Spiral staircases with wrought iron banisters are back in style. Your custom home builder can work with your home layout to install a spiral staircase that becomes a focal point, as well as a functional element in the home.

5. Artisanal Ovens

You don’t have to run your own handmade pizza palace from home to appreciate the look of an artisanal oven. These whimsical brick ovens can be created incorporated into anything from a functional oven, to a wet bar, or a kitchen work station.

6. Interior Batten Siding

Batten siding, once relegated to the outside of the structure, is now being used as an interesting interior finish. It’s not for everyone, but it will certainly get your visitors’ attention.

7. Retractable Walls

If your custom home has amazing scenery on the other side of the living room wall, why not open that up for viewing? Retractable walls allow you to fully open the side of the house for a fluid, indoor/outdoor living experience.

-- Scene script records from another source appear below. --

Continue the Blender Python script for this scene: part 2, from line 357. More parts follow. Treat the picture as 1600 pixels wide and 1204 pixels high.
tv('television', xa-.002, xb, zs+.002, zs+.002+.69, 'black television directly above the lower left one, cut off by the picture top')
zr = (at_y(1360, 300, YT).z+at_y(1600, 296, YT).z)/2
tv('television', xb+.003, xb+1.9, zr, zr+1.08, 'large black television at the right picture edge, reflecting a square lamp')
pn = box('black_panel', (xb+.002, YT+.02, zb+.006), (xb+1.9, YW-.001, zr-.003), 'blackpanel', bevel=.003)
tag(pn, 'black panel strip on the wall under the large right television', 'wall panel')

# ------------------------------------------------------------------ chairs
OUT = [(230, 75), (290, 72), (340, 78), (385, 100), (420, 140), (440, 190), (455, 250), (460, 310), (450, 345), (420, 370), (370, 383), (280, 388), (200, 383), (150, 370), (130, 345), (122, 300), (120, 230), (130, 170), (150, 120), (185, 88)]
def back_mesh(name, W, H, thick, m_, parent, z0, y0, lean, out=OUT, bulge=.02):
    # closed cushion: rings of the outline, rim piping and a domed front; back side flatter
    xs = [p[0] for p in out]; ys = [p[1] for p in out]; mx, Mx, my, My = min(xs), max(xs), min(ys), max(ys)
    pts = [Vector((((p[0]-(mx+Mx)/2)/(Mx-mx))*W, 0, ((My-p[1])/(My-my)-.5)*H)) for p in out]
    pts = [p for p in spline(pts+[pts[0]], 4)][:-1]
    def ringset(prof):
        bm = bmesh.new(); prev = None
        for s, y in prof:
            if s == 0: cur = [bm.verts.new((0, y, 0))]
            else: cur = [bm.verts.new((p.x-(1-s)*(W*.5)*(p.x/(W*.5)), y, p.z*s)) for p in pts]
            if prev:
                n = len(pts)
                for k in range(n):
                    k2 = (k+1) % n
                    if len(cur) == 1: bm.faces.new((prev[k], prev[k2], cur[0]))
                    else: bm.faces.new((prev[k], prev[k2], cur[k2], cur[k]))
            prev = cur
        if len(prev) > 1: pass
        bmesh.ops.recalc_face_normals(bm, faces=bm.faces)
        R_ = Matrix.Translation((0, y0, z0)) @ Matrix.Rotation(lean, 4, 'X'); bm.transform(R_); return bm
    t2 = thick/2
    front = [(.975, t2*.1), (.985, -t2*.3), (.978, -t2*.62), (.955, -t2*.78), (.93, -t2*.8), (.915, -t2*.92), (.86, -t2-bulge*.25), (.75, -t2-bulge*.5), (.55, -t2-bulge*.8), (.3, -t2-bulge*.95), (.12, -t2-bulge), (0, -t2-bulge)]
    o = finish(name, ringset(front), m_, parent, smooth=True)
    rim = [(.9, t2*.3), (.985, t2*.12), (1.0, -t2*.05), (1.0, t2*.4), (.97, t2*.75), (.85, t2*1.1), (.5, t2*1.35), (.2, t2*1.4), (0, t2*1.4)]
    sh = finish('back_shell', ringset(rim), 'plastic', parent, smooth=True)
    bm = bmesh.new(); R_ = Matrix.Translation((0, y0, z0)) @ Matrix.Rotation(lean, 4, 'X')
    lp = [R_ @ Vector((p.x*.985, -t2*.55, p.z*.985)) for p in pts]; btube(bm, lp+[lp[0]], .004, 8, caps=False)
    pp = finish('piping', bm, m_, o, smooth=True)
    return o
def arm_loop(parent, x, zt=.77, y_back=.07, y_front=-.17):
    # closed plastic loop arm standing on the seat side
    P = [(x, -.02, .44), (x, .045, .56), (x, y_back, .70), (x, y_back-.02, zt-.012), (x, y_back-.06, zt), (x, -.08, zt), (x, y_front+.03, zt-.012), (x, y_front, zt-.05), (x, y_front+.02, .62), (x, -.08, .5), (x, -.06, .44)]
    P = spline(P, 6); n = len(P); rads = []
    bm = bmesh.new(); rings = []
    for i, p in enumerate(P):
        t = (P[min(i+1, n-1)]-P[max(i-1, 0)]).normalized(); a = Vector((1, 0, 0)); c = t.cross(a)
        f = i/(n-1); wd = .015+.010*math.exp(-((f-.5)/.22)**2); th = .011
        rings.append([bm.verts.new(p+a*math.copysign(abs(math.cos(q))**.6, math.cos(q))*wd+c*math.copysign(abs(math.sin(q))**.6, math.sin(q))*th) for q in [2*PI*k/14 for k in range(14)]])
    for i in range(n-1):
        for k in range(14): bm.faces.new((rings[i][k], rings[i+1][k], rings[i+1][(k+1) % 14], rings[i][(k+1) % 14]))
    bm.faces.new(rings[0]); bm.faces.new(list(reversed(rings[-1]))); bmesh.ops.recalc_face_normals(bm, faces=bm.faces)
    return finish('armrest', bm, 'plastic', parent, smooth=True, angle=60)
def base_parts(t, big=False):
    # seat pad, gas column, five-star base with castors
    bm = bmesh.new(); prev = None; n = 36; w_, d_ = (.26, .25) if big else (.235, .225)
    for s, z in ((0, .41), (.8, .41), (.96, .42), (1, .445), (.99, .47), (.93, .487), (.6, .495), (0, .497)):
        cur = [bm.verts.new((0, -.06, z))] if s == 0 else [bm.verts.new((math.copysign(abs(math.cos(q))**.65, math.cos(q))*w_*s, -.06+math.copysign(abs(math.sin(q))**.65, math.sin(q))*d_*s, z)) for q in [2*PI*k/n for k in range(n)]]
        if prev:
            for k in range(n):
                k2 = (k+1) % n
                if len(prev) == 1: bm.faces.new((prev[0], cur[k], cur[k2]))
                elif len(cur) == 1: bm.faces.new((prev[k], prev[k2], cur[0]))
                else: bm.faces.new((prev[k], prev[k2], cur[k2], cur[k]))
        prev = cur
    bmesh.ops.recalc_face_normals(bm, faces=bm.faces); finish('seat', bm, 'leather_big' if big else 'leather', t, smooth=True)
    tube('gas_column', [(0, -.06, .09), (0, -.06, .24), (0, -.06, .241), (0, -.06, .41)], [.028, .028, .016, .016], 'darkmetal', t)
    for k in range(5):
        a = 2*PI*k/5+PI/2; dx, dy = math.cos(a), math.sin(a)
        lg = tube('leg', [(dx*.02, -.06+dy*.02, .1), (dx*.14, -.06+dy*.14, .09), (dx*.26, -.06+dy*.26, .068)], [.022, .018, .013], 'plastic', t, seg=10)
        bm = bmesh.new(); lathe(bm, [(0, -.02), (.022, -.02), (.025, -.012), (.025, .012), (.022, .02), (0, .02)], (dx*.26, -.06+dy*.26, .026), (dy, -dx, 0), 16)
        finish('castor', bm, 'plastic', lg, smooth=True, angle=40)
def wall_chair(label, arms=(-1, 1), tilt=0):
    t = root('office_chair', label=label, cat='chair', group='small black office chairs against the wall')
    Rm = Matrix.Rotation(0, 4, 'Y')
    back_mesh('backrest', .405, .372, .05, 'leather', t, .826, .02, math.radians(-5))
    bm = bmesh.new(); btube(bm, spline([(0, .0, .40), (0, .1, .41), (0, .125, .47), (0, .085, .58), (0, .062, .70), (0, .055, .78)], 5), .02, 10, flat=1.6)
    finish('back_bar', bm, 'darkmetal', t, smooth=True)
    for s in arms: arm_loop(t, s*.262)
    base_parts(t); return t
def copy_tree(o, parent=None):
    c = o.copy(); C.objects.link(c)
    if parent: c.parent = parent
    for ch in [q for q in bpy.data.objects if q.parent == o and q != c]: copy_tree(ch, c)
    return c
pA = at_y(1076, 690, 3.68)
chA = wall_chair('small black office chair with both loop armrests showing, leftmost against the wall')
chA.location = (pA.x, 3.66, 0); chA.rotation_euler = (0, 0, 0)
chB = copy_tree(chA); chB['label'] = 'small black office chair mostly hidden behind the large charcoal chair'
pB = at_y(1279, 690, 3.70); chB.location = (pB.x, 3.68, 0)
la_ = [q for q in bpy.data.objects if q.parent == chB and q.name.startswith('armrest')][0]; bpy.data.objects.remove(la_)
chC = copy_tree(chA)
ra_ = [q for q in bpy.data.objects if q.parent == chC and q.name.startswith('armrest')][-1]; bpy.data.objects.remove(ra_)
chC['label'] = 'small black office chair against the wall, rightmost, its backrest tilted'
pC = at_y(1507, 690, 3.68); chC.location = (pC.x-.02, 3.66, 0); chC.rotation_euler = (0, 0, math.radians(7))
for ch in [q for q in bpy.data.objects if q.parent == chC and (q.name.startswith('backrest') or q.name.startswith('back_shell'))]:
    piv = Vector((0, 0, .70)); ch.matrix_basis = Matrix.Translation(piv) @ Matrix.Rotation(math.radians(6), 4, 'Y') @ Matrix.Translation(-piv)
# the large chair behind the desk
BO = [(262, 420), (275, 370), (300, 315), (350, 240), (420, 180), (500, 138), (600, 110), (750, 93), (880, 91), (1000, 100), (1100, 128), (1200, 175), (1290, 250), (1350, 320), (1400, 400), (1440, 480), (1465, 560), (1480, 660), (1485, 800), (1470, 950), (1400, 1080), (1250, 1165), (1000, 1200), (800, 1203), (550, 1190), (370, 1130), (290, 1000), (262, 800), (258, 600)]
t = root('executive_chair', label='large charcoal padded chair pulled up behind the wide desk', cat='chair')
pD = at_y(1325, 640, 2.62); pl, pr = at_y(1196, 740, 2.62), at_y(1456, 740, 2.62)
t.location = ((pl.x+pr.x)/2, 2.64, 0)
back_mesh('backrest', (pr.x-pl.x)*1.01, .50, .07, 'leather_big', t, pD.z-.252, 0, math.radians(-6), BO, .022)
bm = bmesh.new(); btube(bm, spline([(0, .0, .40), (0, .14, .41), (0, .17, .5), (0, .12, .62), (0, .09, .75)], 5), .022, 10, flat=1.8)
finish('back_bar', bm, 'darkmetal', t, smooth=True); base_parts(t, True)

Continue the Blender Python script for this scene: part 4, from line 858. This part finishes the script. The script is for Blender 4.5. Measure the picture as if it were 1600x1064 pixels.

8. Sliding Closet Barn Doors

Sliding closet barn doors work well in smaller bedrooms, or tight areas were it may be awkward to open the door on a hinge. These are affordable door options that your custom home builder can easily install.

9. Eco-Friendly Design

Now that sustainable materials and eco-friendly designs are becoming trendy, there are a vast number of designer finishes and options available to the custom home builder. Virtually every aspect of your custom home can be “green,” as long as you’re willing to get creative.

10. Reclaimed Wood

Those who dislike the idea of buying brand new flooring and cabinetry will appreciate the latest trend of reclaimed wood. The wood may come from an old house that was torn down, a sporting arena floor, or any other place where the materials are in good enough condition to be reused.